Press releases
Texas set to carry out 250th execution under Governor Rick Perry tonight
The US state of Texas is set to carry out its 250th execution under the governorship of Rick Perry. The execution - of 41-year-old Donnie Roberts, convicted of murder in 2004 - is scheduled for 6pm Texas time this evening.
Texas accounts for 38% of executions carried out in the USA since the US Supreme Court – in the case of Gregg v. Georgia in 1976 - allowed executions to resume under revised capital laws. Texas has carried out 11 of the 34 executions so far this year in the USA and is heading for its 500th since the Gregg ruling.
One in six of the prisoners put to death in Texas since January 2001 was aged 17, 18 or 19 at the time of the crime.
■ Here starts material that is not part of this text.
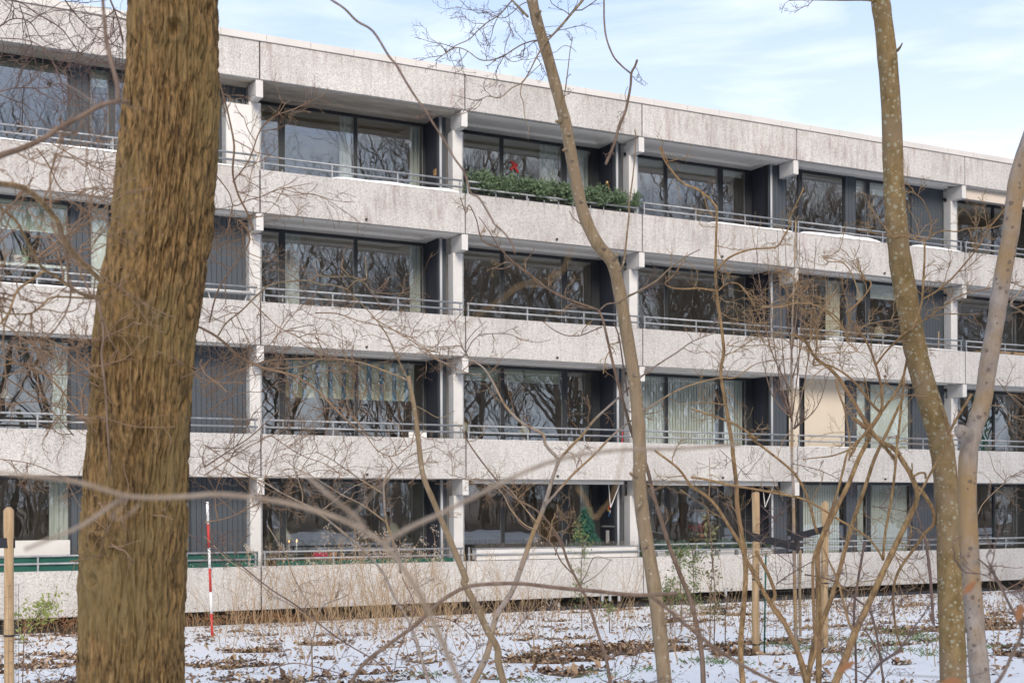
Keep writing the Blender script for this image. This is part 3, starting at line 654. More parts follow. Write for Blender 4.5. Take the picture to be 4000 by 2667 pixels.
# slender tan tree in the middle
plant('tree', 'slender tan tree with a kinked trunk, leaning in front of the middle balconies', 'tree', None, M_BARKMID, [
    ('@f 1210 -60 1222 0 1235 55 1258 130 1290 250 1300 290 1320 400 1340 490 1372 560 1405 600 1419 650 1437 750 1460 900 1470 1050 1468 1100 1478 1200 1500 1330 1515 1450 1527 1568', 9, 9, 41, 57),
    ('@3 630 115 560 40 510 -5', 9, 9.3, 14, 8), ('@3 765 275 855 180 930 90 1005 0 1060 -90', 9, 9.5, 11, 16),
    ('@3 765 275 690 275 600 300 530 340 460 385 380 410 300 405 215 345 145 325 90 350 0 415', 9, 9.6, 8, 5),
    ('@3 760 280 700 370 640 490 590 565 520 600 440 665 360 655 300 690 230 755 150 790', 9, 8.7, 9, 4),
    ('@3 600 100 545 30 520 10 440 100 360 150 290 210 230 270 140 310 80 350 30 290', 9.2, 9.8, 8, 4),
    ('@3 590 565 580 640 600 700 610 800 635 870 630 955', 8.8, 8.6, 6, 3), ('@3 725 430 640 510 590 560', 8.8, 8.8, 4, 5),
    ('@3 865 770 880 650 900 500 918 345 935 265', 9, 8.9, 8, 4), ('@7 1250 460 1280 400 1295 300 1305 200 1320 60 @3 1318 1400 1345 1200 1365 960 1358 880', 9, 8.8, 12, 6),
    ('@3 490 150 515 210 480 300 475 370 500 410 545 420 600 405 640 408', 9.4, 9.6, 5, 3), ('@3 680 0 590 30 520 90 450 125 330 75 240 70 140 45', 9.4, 9.8, 6, 3),
    ('@3 725 190 800 180 860 178', 9, 9.3, 4, 3), ('@3 770 355 820 355 870 315 920 320 960 355', 9, 9.2, 4, 3), ('@3 800 405 870 410 935 408', 9, 9.2, 3, 2),
    ('@7 990 130 940 90 912 40', 9, 8.9, 7, 4), ('@7 1240 670 1280 640 1390 585 1500 520 1600 430 1720 345 1800 305', 9, 8.6, 13, 5), ('@7 1250 675 1300 625 1400 580 1510 520', 9, 8.7, 9, 4)]+[('@%s %d %d %d %d' % q_, 9, 8.93, 26, 15) for q_ in (('3', 690, 100, 716, 78), ('3', 850, 832, 822, 826), ('3', 880, 790, 896, 800), ('3', 910, 920, 900, 918), ('3', 928, 1095, 935, 1085), ('3', 890, 1020, 872, 1022), ('3', 990, 1375, 1000, 1365), ('7', 1215, 375, 1242, 330), ('7', 1150, 300, 1130, 290), ('b', 1275, 265, 1236, 240), ('b', 1310, 420, 1285, 460), ('b', 1345, 700, 1330, 702), ('7', 1355, 1160, 1372, 1165))],
    [(3, 12, .28, .0030, .0), (4, 8, .22, .0028, -.2), (5, 12, .3, .0028, 0), (2, 5, .4, .004, .1), (11, 8, .25, .0026, .1), (10, 5, .18, .0024, 0), (8, 4, .10, .0025, .3), (16, 5, .18, .003, .3)], 3, M_TWIGP, sides=14)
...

Since January 2001, there have been about 15,000 murders in Texas and 249 executions.
Amnesty has repeatedly criticised the Texas authorities for failing to lead their state away from the death penalty and has highlighted arbitrariness, discrimination and error in the application of the punishment in this and other states of the USA. In a report to mark the upcoming 250th execution, Amnesty is highlighting the executions in Texas this year of a man with serious mental illness, one with a strong claim that he had “mental retardation”, and another who was 19-years-old at the time of the crime and sentenced to death by a jury which had only a partial picture of the severe abuse, poverty and neglect he had endured as a child.
In his first “State of the State” address on 25 January 2001, a month after becoming Governor, Rick Perry said: “Like most Texans, I am a proponent of capital punishment because it affirms the high value we place on innocent life.” Since then, the exercise of his power of reprieve has been vanishingly rare, and clemency recommendations from his appointees on the state Board of Pardons and Paroles have been few and far between.
In 2004, in the case of a prisoner suffering from serious mental illness, Governor Perry allowed the execution to proceed despite a rare recommendation from the Board. Under a US Supreme Court precedent, the death penalty is supposedly reserved for the “worst of the worst” crimes and offenders.
Amnesty International USA Researcher Rob Freer said:
“After he took office in 2001, Governor Perry acknowledged there was room for improvement in the Texan justice system - a dozen years and 249 executions later, it is still doing its worst.
“All Texans - including authorities at all levels and the electorate - should recognise that the only way to eradicate the discrimination, error, unfairness and cruelty associated with the death penalty is to abolish it.”
Amnesty opposes the death penalty in all circumstances as being the ultimate cruel and unusual punishment.